In the 2009 Aggregation Action, USEPA stated that “Activities at a source should be aggregated when they are substantially related. To be ‘‘substantially related,’’ there should be an apparent interconnection—either technically or economically—between the physical and/or operational changes, or a complementary relationship whereby a change at a plant may exist and operate independently, however its benefit is significantly reduced without the other activity.”  74 Fed.Reg. 2378.  USEPA went on to note that “When there is no technical or economic relationship between activities or where the relationship is not substantial, their emissions need not be aggregated for NSR purposes” and that “The test of a substantial relationship centers around the interrelationship and interdependence of the activities, such that substantially related activities are likely to be jointly planned (i.e., part of the same capital improvement project or engineering study), and occur close in time and at components that are functionally interconnected.”  Id.  That said, “timing, in and of itself, is not determinative in a decision to aggregate activities. We do not believe that timing alone should be a basis for aggregation because it is inconsistent with our policy discussed earlier in this notice that the appropriate basis for aggregation should be a substantial technical and economic relationship.”  Id. at 2379.

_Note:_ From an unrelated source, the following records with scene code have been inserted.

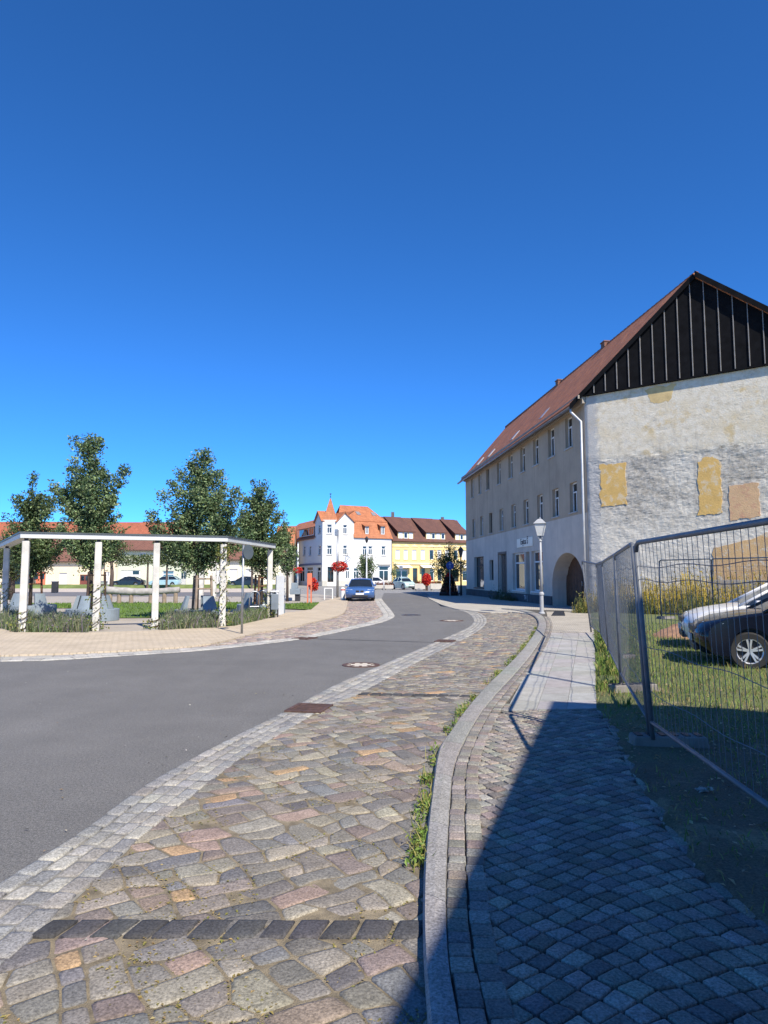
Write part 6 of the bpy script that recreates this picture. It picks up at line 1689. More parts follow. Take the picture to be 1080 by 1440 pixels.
# traffic sign seen from behind on a thin pole
q = G(340, 891, 0.05); t = thing('sign_pole', (q.x, q.y, 0.05), 'thin grey sign pole on the tan pavement, its round disc seen from behind', 'sign')
mb = MB(); tz = Z(766, q.y); mb.tube([(q.x, q.y, 0.05), (at(342.5, q.y, tz).x, q.y, tz)], 0.032, 10); mb.build('post', GALV, t, smooth=True)
xx = at(346, q.y, tz).x
mb = MB(); mb.lathe([(0.001, 0.0), (0.2, 0.0), (0.2, 0.02), (0.001, 0.02)], (0, 0, 0), 24, axis='Y'); dsc = mb.build('disc', mat('sign_back_grey', (0.10, 0.12, 0.13), 0.5, 0.1, metal=0.3), t, local=True); dsc.location = (xx - q.x + 0.06, 0.06, tz - 0.25); dsc.rotation_euler = (0, 0, R(58))
# bike hoop, bin, pillar
for k, (px, py) in enumerate(((357, 869), (368, 866))):
    q = G(px, py, 0.03); t = thing('bike_stand', q, ['tubular bicycle hoop nearer the thin sign pole', 'tubular bicycle hoop beside the litter bin'][k], 'bike stand', 'bicycle hoops beside the pergola')
    mb = MB(); w_ = 0.35; path = [(q.x - w_ / 2, q.y, 0.03), (q.x - w_ / 2, q.y, 0.85)] + [(q.x - w_ / 2 * math.cos(a), q.y + 0.02 * i, 0.85 + 0.17 * math.sin(a)) for i, a in enumerate([j * math.pi / 8 for j in range(1, 8)])] + [(q.x + w_ / 2, q.y + 0.15, 0.85), (q.x + w_ / 2, q.y + 0.15, 0.03)]
    mb.tube(path, 0.028, 8); mb.build('hoop', GALV, t, smooth=True)
    mb = MB(); mb.tube([(q.x - w_ / 2, q.y, 0.45), (q.x + w_ / 2, q.y + 0.15, 0.45)], 0.02, 6); mb.build('crossbar', GALV, t)
q = G(386, 867.5, 0.05); t = thing('litter_bin', q, 'grey litter bin on two legs beside the pergola end post', 'bin')
mb = MB(); mb.box((q.x, q.y, 0.62), (0.27, 0.24, 0.6), 0.1); mb.build('bin_body', mat('bin_grey', (0.16, 0.19, 0.22), 0.5, 0.15), t, bevel=0.02)
for dx in (-0.12, 0.12): mb = MB(); mb.box((q.x + dx, q.y, 0.2), (0.04, 0.12, 0.36)); mb.build('leg', BLACKM, t)
mb = MB(); mb.box((q.x, q.y, 1.02), (0.31, 0.28, 0.05), 0.1); mb.box((q.x - 0.12, q.y, 0.96), (0.03, 0.2, 0.12)); mb.box((q.x + 0.12, q.y, 0.96), (0.03, 0.2, 0.12)); mb.build('lid', WHITE, t)
q = G(393, 863, 0.05); t = thing('info_pillar', q, 'pale grey square stone pillar right of the litter bin', 'pillar')
zt = Z(809, q.y); mb = MB(); mb.box((q.x, q.y, zt / 2), (0.33, 0.33, zt), 0.25); mb.build('shaft', mat('pale_grey_stone', (0.44, 0.46, 0.48), 0.7, 0.08, 2), t, bevel=0.015)
mb = MB(); mb.box((q.x - 0.04, q.y - 0.17, zt - 0.16), (0.13, 0.02, 0.1), 0.25); mb.build('plaque', mat('slate_panel', (0.22, 0.23, 0.24)), t)
# sculpture-like white post on its block
y = 46; c = at(405, y); t = thing('curved_stele', (c.x, c.y, 0), 'white curved concrete stele rising from a pale block near the far lawn', 'stele')
mb = MB(); zt = Z(790, y); zb = 0.42
prof = [(-0.3, zb), (0.22, zb), (0.24, zt * 0.6), (0.22, zt), (0.12, zt - 0.05), (-0.12, zt - 0.35), (-0.22, zt * 0.6)]
f_ = [(c.x + x, c.y - 0.14, z) for x, z in prof]; k_ = [(c.x + x, c.y + 0.14, z) for x, z in prof]; n = len(prof)
mb.add(f_ + k_, [list(range(n)), [n + j for j in range(n)][::-1]] + [[j, (j + 1) % n, n + (j + 1) % n, n + j] for j in range(n)]); mb.build('shaft', PW, t)
mb = MB(); mb.box((c.x + 0.1, c.y, 0.21), (1.1, 0.8, 0.42)); mb.build('block', CONC, t, bevel=0.03)
y = 44.5; c = at(418.5, y); t = thing('stone_bench', (c.x, c.y, 0), 'grey stone seat with dark undercut beside the curved stele', 'seat')
mb = MB(); mb.box((c.x - 0.15, c.y, 0.62), (0.62, 0.6, 0.36)); mb.box((c.x - 0.22, c.y + 0.15, 0.98), (0.4, 0.25, 0.38)); mb.build('seat', BLUEC, t, bevel=0.03)
mb = MB(); mb.box((c.x, c.y, 0.22), (0.3, 0.4, 0.44)); mb.build('pedestal', PLASTICD, t)

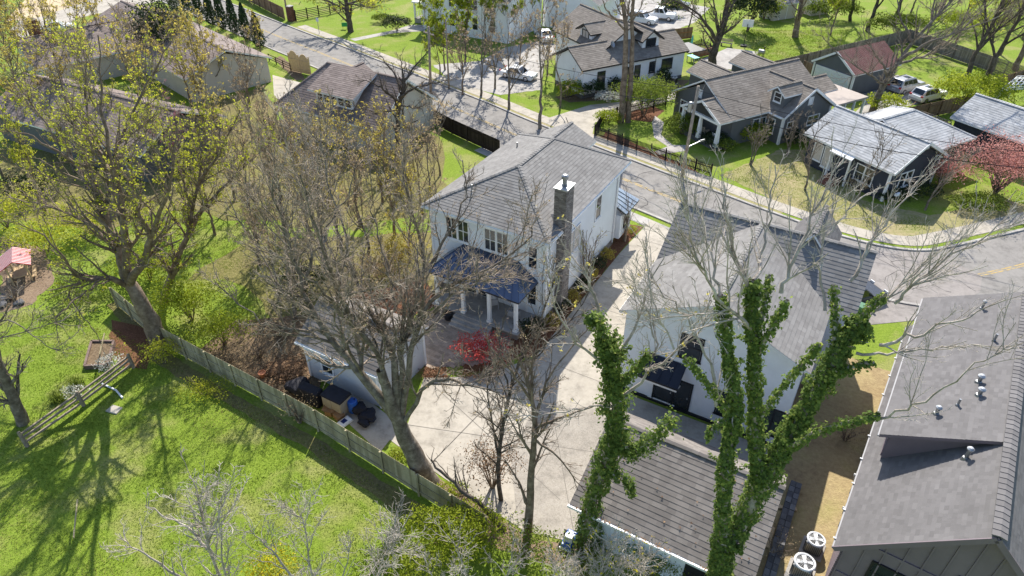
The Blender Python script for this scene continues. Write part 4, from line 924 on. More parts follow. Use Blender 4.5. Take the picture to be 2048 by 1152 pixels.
dw, _ = prism_walls(wh, 9.5, 12.0, 1.5, 5, 5.2, 6.2, 'y', 'siding_white', False, z0=3.8); dw['F'].window(.6, 4.35, 1.3, .9, 'trim_black', 'glass', 2, 1)
rf = Roof(wh, 'shingle_tan', 'trim_black', .25, .36); rf.gable(9.1, 12.4, 1.0, 5.5, 5.2, 6.4, 'y'); rf.finish()
w = ws['F']; w.window(2.1, .8, .95, 2.0, 'trim_black', 'glass', 1, 2); w.window(6.4, 1.0, .7, 1.7, 'trim_black', 'glass'); w.window(7.5, 1.0, .7, 1.7, 'trim_black', 'glass'); w.window(9.7, 1.6, .75, 1.2, 'trim_black', 'glass'); w.window(11.6, 1.7, 1.5, 1.15, 'trim_black', 'glass', 2, 2)
MB().box(.35, .36, 0, 15.42, 6.42, .45).build('foundation', 'stone_dark', wh); MB().bar((10.9, .33, .2), (10.9, .33, 3.4), .08).build('downspout', 'metal_grey', wh)
m = MB(); m.lathe([(.06, 0), (.25, .06), (.40, .16), (.38, .17), (.0, .05)], 14); dsh = m.build('satellite_dish', 'metal_grey', wh); dsh.location = (5.4, 2.1, 5.15); dsh.rotation_euler = (math.radians(60), 0, .4)
MB().bar((5.4, 2.1, 4.6), (5.4, 2.1, 5.15), .05).build('dish_mast', 'metal_grey', wh)
MB().box(15.8, 0, 3.1, 18.6, 3.5, 3.22).build('awning', 'trim_black', wh)
t = ac_unit('air conditioner against the white house wall with black windows', loc2(WO, -28.3, 13.2, -.7) + (0,), 1.0, None)
if 'group' in t: del t['group']
# cedar deck boxes and bin by it
for k, (px, py, lab) in enumerate(((1345, 82, 'orange cedar screen behind the white house, leaning'), (1385, 118, 'orange cedar deck railing right of the white house'))):
    t = thing('cedar_screen', lab, 'screen', P(px, py), 62 if k else 70)
    for i in range(10): MB().box(-.05, i * .32, .1, .03, i * .32 + .28, 1.7 if k == 0 else 1.1, R.random()).build('slat', 'plank_brown', t)
    for z in (.3, 1.0): MB().box(.03, 0, z, .10, 3.2, z + .1).build('rail', 'wood_orange', t)
t = thing('umbrella_stand', 'closed teal patio umbrella behind the white house', 'umbrella', P(1381, 103)); MB().lathe([(.25, 0), (.25, .08), (.03, .1), (.03, 1.0)], 10).build('stand', 'metal_grey', t); MB().lathe([(.05, .9), (.16, 1.1), (.12, 2.0), (.02, 2.3)], 8).build('canopy', 'plastic_teal', t)
for i, (px, py) in enumerate(((1385, 124), (1392, 112))):
    t = thing('patio_table', ['pale teal patio table beside the white house, nearer one', 'pale teal patio table beside the white house, farther one'][i], 'table', P(px, py), 62)
    MB().box(-.8, -.45, .70, .8, .45, .75).build('top', 'plastic_white' if i else 'plastic_teal', t)
    for x in (-.7, .7):
        for y in (-.38, .38): MB().box(x - .04, y - .04, 0, x + .04, y + .04, .7).build('leg', 'trim_grey', t)

# white house at the top edge, behind budding trees
tw = thing('top_white_house', 'tall white house at the top edge behind light-green budding trees', 'house', (-13.5, 107.5, 0), 30.5)
ws, _ = prism_walls(tw, 0, 15, 0, 10, 5.6, 7.6, 'x', 'siding_white', True, faces='FL', course=.22); rf = Roof(tw, 'shingle_grey', 'trim_white', .3, .45); rf.gable(-.5, 15.5, -.5, 10.5, 5.6, 7.9, 'x'); rf.finish()
for x in (1.5, 5, 9, 12): ws['F'].window(x, 1.2, .9, 1.6); ws['F'].window(x, 3.9, .9, 1.4)
ws['L'].window(3, 3.7, .9, 1.4); ws['L'].window(6.5, 3.7, .9, 1.4)
MB().box(-3.2, 2, 0, 0, 9, .7).build('porch_base', 'concrete_old', tw); MB().box(-3.4, 1.8, 3.0, .0, 9.2, 3.2).build('porch_roof', 'trim_white', tw)
for y in (2.1, 5.5, 8.8): MB().box(-3.2, y - .12, .7, -2.96, y + .12, 3.0).build('porch_post', 'trim_white', tw)
for i in range(14): MB().box(-3.15, 2.2 + i * .48, .7, -3.08, 2.28 + i * .48, 1.6).build('baluster', 'trim_white', tw)
tw2 = thing('top_gabled_house', 'white gabled house at the top edge left of the parked pickups', 'house', (*P(1085, 52)[:2], 0), 30.5)
prism_walls(tw2, 0, 9, 0, 9, 4.2, 6.6, 'y', 'siding_white', True, faces='FL', course=.22); rf = Roof(tw2, 'shingle_grey', 'trim_white', .3, .45); rf.gable(-.4, 9.4, -.4, 9.4, 4.2, 6.9, 'y'); rf.finish()
# sheds top right
for k, (px, py, lab, w_, d_, h_) in enumerate(((1545, 42, 'small cream shed with white trim among evergreens at the top', 4.5, 3.2, 2.4), (1622, 32, 'low pale shed under hedge at the top right', 3.6, 2.6, 1.7))):
    t = thing('garden_shed', lab, 'shed', P(px, py), -25); ww, _ = prism_walls(t, 0, w_, 0, d_, h_, h_ + .9, 'x', 'siding_cream', True, faces='FL'); rf = Roof(t, 'shingle_grey', 'trim_white'); rf.gable(-.3, w_ + .3, -.3, d_ + .3, h_, h_ + 1.05, 'x'); rf.finish()
    ww['F'].door(1.2, 0, 1.3, h_ - .5, 'siding_cream')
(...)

In addition to establishing the “substantially related” test, the 2009 Aggregation Action also established a rebuttable presumption that “if a previous physical or operational change has operated for a period of three or more years, permitting authorities may presume that a newly constructed change is not substantially related to the earlier change.”  74 Fed.Reg. 2380.  “In order to rebut the presumption of nonaggregation, there should be evidence that demonstrates a substantial relationship between the activities.”  Id.  Furthermore, “in applying this presumption, the time period separating physical or operational changes should be calculated based on time of approval (i.e., minor NSR permit issuance).”  74 Fed.Reg. 2381.  Although the 2009 Aggregation Action establishes a rebuttable presumption for non-aggregation, there is no presumption that activities separated by less than three years should be aggregated.  74 Fed.Reg. 2380 (“we are setting forth our view that activities separated by less than three years have no presumption.”)

Finally, both the 2009 Aggregation Action and the 2018 Reconsideration Action acknowledge that “Permitting authorities, as they have long done, will continue to exercise their best judgment in determining the technical and economic relationship of activities.”  74 Fed.Reg. 2379; 2018 Reconsideration Action at 33-34.

The 2018 Reconsideration Action, and through it, the 2009 Aggregation Action, will become effective when the 2018 Reconsideration Action is published in the Federal Register.  Petitions for judicial review of the 2018 Reconsideration Action can be filed with the D.C. Circuit Court of Appeals up to sixty days after its publication in the Federal Register.